The Dyslexia-SpLD Trust and Cornwall Council’s Dyslexia Service are launching two new initiatives to offer support to families and young people who have dyslexia.

At the Pavilion in Wadebridge Royal Cornwall Showground on 18 November 2013, Cornwall Dyslexia Service is launching a Parent Champion initiative with parents, young people and teachers from across Cornwall invited to attend one of two sessions led by Mel Byrne, Director of The Dyslexia- SpLD Trust.  There will be an opportunity to find out how parents can sign up to become a Parent Champion firstly, for their own child, but also in a wider context to create a network of support and access to information. It is an opportunity for parents and carers to find out how to support their children, to access information, advice and  resources and to be part of a wider network with other parents, locally and on a national scale.


At the event, Cornwall Dyslexia Service is also launching a booklet, Understanding Dyslexia, aimed at parents and students with dyslexia who are in secondary education.

The book has been produced by a group of students, parents and teachers from secondary schools in Cornwall, who embarked on their own project to write their version of the Understanding Dyslexia booklet aimed specifically at young people and parents of secondary aged students in Cornwall.

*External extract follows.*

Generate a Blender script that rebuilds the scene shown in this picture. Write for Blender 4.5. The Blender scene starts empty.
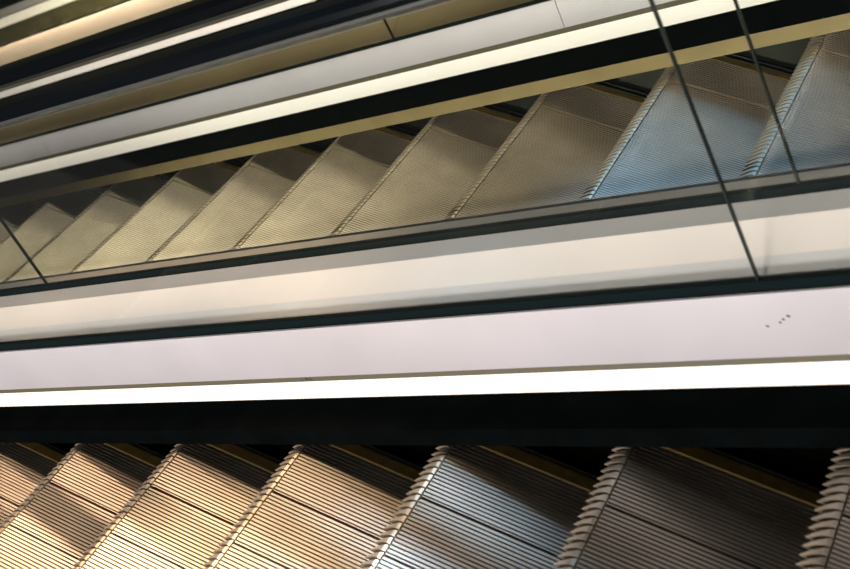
import bpy, bmesh, math, random
from mathutils import Vector, Matrix
random.seed(4)
SC = bpy.context.scene
COL = SC.collection

# ------------------------------------------------------------------ frame of the escalators
# u = down along the incline, v = across (away from the viewer), n = down, square to the incline
UC = Vector((-0.78109755, 0.07821335, 0.61949116))
NC = Vector((0.42648293, 0.79146445, 0.4378314))
VC = Vector((0.45606097, -0.60619143, 0.6515676))
c30, s30 = math.sqrt(.75), .5
HC = c30 * UC - s30 * NC
GC = s30 * UC + c30 * NC
EYE = Vector((0, 0, 6.6))

def W(u, v, n):
    h = c30 * u - s30 * n
    g = s30 * u + c30 * n
    return Vector((-h, v, -g)) + EYE

# ------------------------------------------------------------------ materials
def mat(name, col, rough=.5, metal=0., spec=.5, emit=None, noise=None, bump=None, coat=0.):
    m = bpy.data.materials.new(name); m.use_nodes = True
    nt = m.node_tree; b = nt.nodes['Principled BSDF']
    b.inputs['Base Color'].default_value = (*col, 1)
    b.inputs['Roughness'].default_value = rough
    b.inputs['Metallic'].default_value = metal
    b.inputs['Specular IOR Level'].default_value = spec
    b.inputs['Coat Weight'].default_value = coat
    if noise or bump:
        tc = nt.nodes.new('ShaderNodeTexCoord')
    if noise:                       # gentle dirt and wear: (scale, amount)
        t = nt.nodes.new('ShaderNodeTexNoise'); t.inputs['Scale'].default_value = noise[0]
        t.inputs['Detail'].default_value = 5
        r = nt.nodes.new('ShaderNodeMapRange')
        r.inputs['From Min'].default_value = .3; r.inputs['From Max'].default_value = .7
        r.inputs['To Min'].default_value = 1 - noise[1]; r.inputs['To Max'].default_value = 1 + noise[1] * .5
        x = nt.nodes.new('ShaderNodeMix'); x.data_type = 'RGBA'; x.blend_type = 'MULTIPLY'
        x.inputs[0].default_value = 1; x.inputs[6].default_value = (*col, 1)
        nt.links.new(tc.outputs['Object'], t.inputs['Vector']); nt.links.new(t.outputs['Fac'], r.inputs['Value'])
        nt.links.new(r.outputs['Result'], x.inputs[7]); nt.links.new(x.outputs[2], b.inputs['Base Color'])
    if bump:                        # (scale, strength)
        t2 = nt.nodes.new('ShaderNodeTexNoise'); t2.inputs['Scale'].default_value = bump[0]
        bp = nt.nodes.new('ShaderNodeBump'); bp.inputs['Strength'].default_value = bump[1]; bp.inputs['Distance'].default_value = .002
        nt.links.new(tc.outputs['Object'], t2.inputs['Vector']); nt.links.new(t2.outputs['Fac'], bp.inputs['Height'])
        nt.links.new(bp.outputs['Normal'], b.inputs['Normal'])
    return m

def glass_mat(name, tint, refl=1.0):
    m = bpy.data.materials.new(name); m.use_nodes = True
    nt = m.node_tree; nt.nodes.clear()
    o = nt.nodes.new('ShaderNodeOutputMaterial'); mx = nt.nodes.new('ShaderNodeMixShader')
    t = nt.nodes.new('ShaderNodeBsdfTransparent'); t.inputs['Color'].default_value = (*tint, 1)
    g = nt.nodes.new('ShaderNodeBsdfGlossy'); g.inputs['Roughness'].default_value = .02
    f = nt.nodes.new('ShaderNodeFresnel')
    ge = nt.nodes.new('ShaderNodeNewGeometry'); mr = nt.nodes.new('ShaderNodeMapRange')   # a thin pane reflects alike on both faces
    mr.inputs['To Min'].default_value = 1.45; mr.inputs['To Max'].default_value = 1 / 1.45
    nt.links.new(ge.outputs['Backfacing'], mr.inputs['Value']); nt.links.new(mr.outputs['Result'], f.inputs['IOR'])
    nt.links.new(f.outputs[0], mx.inputs[0]); nt.links.new(t.outputs[0], mx.inputs[1]); nt.links.new(g.outputs[0], mx.inputs[2])
    nt.links.new(mx.outputs[0], o.inputs['Surface'])
    return m

M = dict(
    cleat=mat('cleat aluminium', (.60, .54, .46), .42, 1., noise=(7, .16)),
    groove=mat('grimy groove', (.40, .31, .21), .6, .3, noise=(9, .3)),
    nose=mat('worn nose aluminium', (.66, .57, .44), .4, .75, noise=(14, .2)),
    gap=mat('black step gap', (.012, .010, .008), .7),
    step=mat('dark cast step', (.03, .028, .026), .6, .3),
    yellow=mat('worn yellow line', (.15, .09, .015), .65, 0., noise=(30, .4)),
    deck=mat('pale brushed deck', (.66, .62, .63), .38, .35, noise=(5, .05)),
    ledge=mat('light strip', (.93, .86, .76), .4, 0.),
    recess=mat('olive recess', (.10, .085, .04), .6),
    skirt=mat('dark polished skirt', (.022, .025, .022), .14, 1., noise=(12, .3)),
    tan=mat('tan skirt foot', (.50, .38, .17), .4, .3, noise=(6, .15)),
    greydim=mat('grey satin strip', (.46, .45, .47), .4, .2),
    olive=mat('olive satin skirt', (.22, .21, .09), .4, .4, noise=(6, .3)),
    nearledge=mat('light grey ledge', (.85, .83, .78), .45, .1, noise=(5, .05)),
    skirtfoot=mat('black deflector top and front shade', (.003, .004, .004), .8, 0., spec=.0, noise=(12, .3)),  # deflector tops; also the near tan front, painted black for its shade
    gasket=mat('black green gasket', (.003, .008, .008), .6, spec=.06),
    cream=mat('cream cover', (.82, .74, .68), .45, .1, noise=(4, .05)),
    greyc=mat('grey cover', (.70, .67, .65), .45, .2, noise=(4, .06)),
    umber=mat('bronze brown cover', (.62, .49, .31), .45, .1, noise=(5, .12)),  # browner tone than the other cover strips
    pink=mat('pale beige cover', (.78, .62, .48), .45, .1, noise=(5, .06)),
    rubber=mat('black rubber', (.003, .004, .005), .16, 0., spec=.2),
    profile=mat('handrail profile', (.075, .080, .070), .4, .6),
    glass=glass_mat('clear glass', (.985, .99, .975)),
    edge=mat('dark glass edge', (.05, .06, .05), .2, .7),
    edgeworn=mat('polished glass arris', (.55, .53, .42), .2, .4),
    bed=mat('black truss bed', (.01, .01, .01), .8),
    wall=mat('dark olive wall', (.10, .10, .06), .7, noise=(2, .2)),
    floor=mat('grey floor', (.12, .12, .11), .5, noise=(3, .2)),
    scuff=mat('dark scuff', (.10, .08, .05), .8),
)

_b = M['ledge'].node_tree.nodes['Principled BSDF']
_b.inputs['Emission Color'].default_value = (1, .91, .80, 1); _b.inputs['Emission Strength'].default_value = .5

# ------------------------------------------------------------------ helpers
def thing(name, label, cat, loc, group=None):
    o = bpy.data.objects.new(name, None); COL.objects.link(o)
    o.location = loc; o.empty_display_size = .1
    o['label'] = label; o['category'] = cat
    if group: o['group'] = group
    return o

def tag(o, label, cat, group=None):
    o['label'] = label; o['category'] = cat
    if group: o['group'] = group
    return o

def obj(name, bm, mats, parent=None, origin=None, label=None, smooth=False):
    """one mesh object from world-space geometry"""
    org = origin if origin is not None else (parent.matrix_world.translation.copy() if parent is None else root_loc(parent))
    bmesh.ops.translate(bm, verts=bm.verts, vec=-org)
    bmesh.ops.recalc_face_normals(bm, faces=bm.faces)
    me = bpy.data.meshes.new(name); bm.to_mesh(me); bm.free()
    for m in (mats if isinstance(mats, (list, tuple)) else [mats]): me.materials.append(m)
    if smooth:
        for p in me.polygons: p.use_smooth = True
    o = bpy.data.objects.new(name, me); COL.objects.link(o)
    if parent is None: o.location = org
    else: o.parent = parent
    if label: o['label'] = label
    return o

def root_loc(p):
    l = Vector((0, 0, 0))
    while p is not None:
        l = l + p.location; p = p.parent
    return l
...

Students from Treviglas Community College in Newquay, Sir James Smith’s Community College in Camelford and Penair School in Truro shared their own ideas on how to deal with their dyslexia in a positive way; providing strategies for home and at school and for the students themselves to use. The key message is to help young people to strive for independence with their learning, as well as have the ambitions and aspirations for success at school and in their future lives.  

Cornwall Council cabinet member for children and young people Andrew Wallis said: “The young people and their families who will use this new book will have the benefit of knowing that those who have contributed to it have first hand experience of dyslexia and the challenges that can be overcome.  Both these initiatives are directly involving those who know from a personal point of view what support is required and I congratulate them for their willingness to share their experience to help others.”  

Deanne Fishbourne, Cornwall Council Head of Service for Schools, Achievement and SEN said: “This is a great example of how students, supported very ably by their parents, schools and other organisations, can develop effective strategies to overcome barriers to their learning. I know these young people are set for bright futures ahead.”

The booklets and the videos that are linked in to the project will be available for use in schools throughout Cornwall. The Dyslexia- SpLD Trust is also taking 1500 back with them to use after the event.

Cornwall Council Dyslexia Adviser Jane Trapmore said:  “The students who have been involved with this project are an inspiration and great role models for any young person with dyslexia.  They have shown through the advice on offer in this booklet that dyslexia does not have to hold you back.”